[HN Search admin speaking] We disabled the rate-limit for now. A load-balancer experimentation that didn't behave as expected (the LB's IP getting rate-limited).
Let’s say it was a mix of HN alerting (hnwatcher), good timing (Friday evening) and luck :) very happy to have seen this in time. Have a nice WE as well!
We were experimenting some rate limiting settings and the load balancer IP in front of the hn cluster wasn't excluded, both features haven't been mixed before (doesn't make much sense to rate limit a search cluster behind a load balancer).
Sure thing, we’re experimenting with some Load-Balancing heuristics and instrumentations, and it looks it got rate-limited by the engine who got surprised all traffic was coming from a single IP /o\
(Sylvain from Algolia speaking) Thanks for sharing, our pricing & its transparency is actually something we are working on right now to address this perception. We've been iterating a few times already over the past 7 years, but this is one more signal for us to act!
The reality is that based on the number of objects you want to search in, your search traffic, your searches' complexity and your index/relevance configuration; the underlying resources can vary soo much, it's hard to have a single pricing that fits all use-case.
This has always been a major deterrent to me wanting to use Algolia. It's basically impossible for me to know whether for x number of users doing y number of searches Algolia will cost $100/month or $1,000/month or $10,000/month. It amazes me that anyone commits to investing development effort in using Algolia (with lock-in, to boot) when you have no idea whether it's something you can even afford.
It's very easy to start with so from time investment it will always be a good choice. I looked at several options for doc search and since I didn't want to invest more than 2 hours I just setup a Drone CI job to scrape and update index every night and added that search bar :) quite happy so far although self hosted solution would be preferable
As with all usage-based product, when you start it is cheap (much cheaper than building on your own), then as you grow your resources will hopefully scale with the number of users.
If your resources don't scale with usage, yes, you have a problem, but I'd say not limited to algolia
What's different is that with other products, i.e., those that have clear and understandable pricing, you can forecast the future costs and make a decision about whether it's an affordable solution for the particular product/business you're building. With Algolia, you can't.
Why would I want to build a product/business that uses Algolia technology as a key component when I have no idea whether the eventual cost of Algolia will be acceptable? I wouldn't, which is why despite Algolia's extremely attractive features, I have time and time again been unable to recommend its use.

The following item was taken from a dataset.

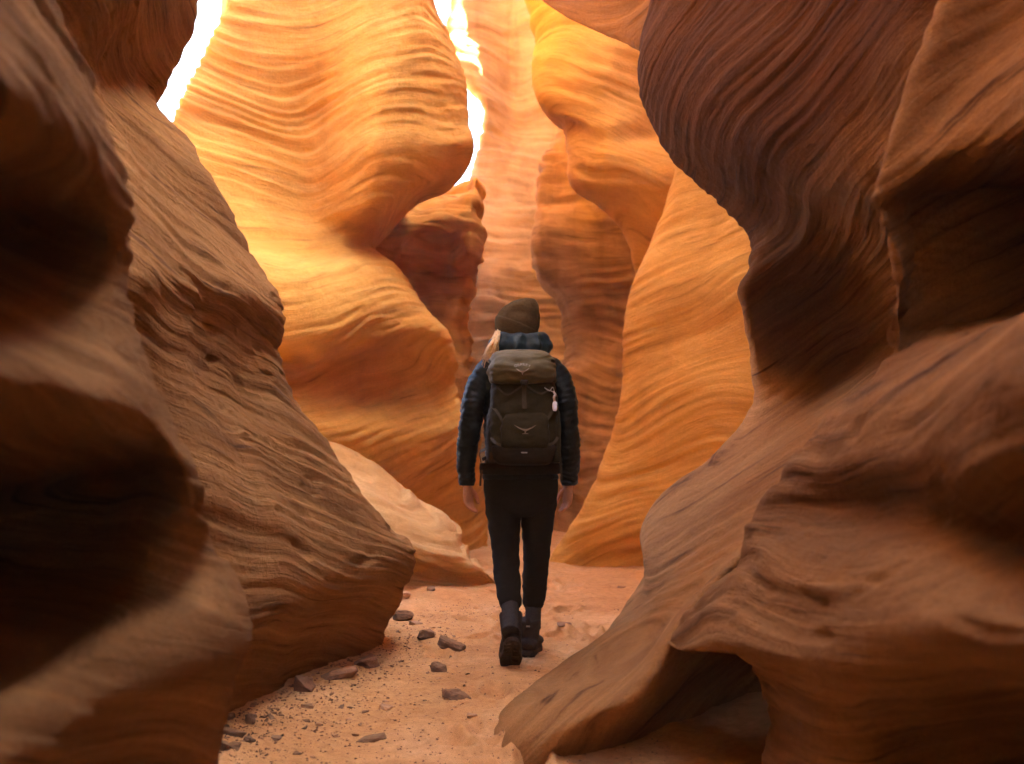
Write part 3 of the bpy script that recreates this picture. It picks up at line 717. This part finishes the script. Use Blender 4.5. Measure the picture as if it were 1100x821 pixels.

Btw, part of this pricing rework is also about removing some of the feature gating. It's an approach we've taken to really get the feature right, first releasing it to a smaller set of (larger) customers before opening it up to the whole mass.
Yes, when sorting by date it's currently configured to disable typo-tolerance. This is to avoid having an old (but approximative, with typos) result BEFORE the correct ones.
Ah the old multi-factor sort problem. Fun figuring out how to handle those scenarios in Elastic Search too (or more generally any sorting UI). For example you want traditional Chinese food near you. What is better - traditional Chinese food 14km away or fusion 2km away? Well that depends on the wetware, but you have to guess what the user would want.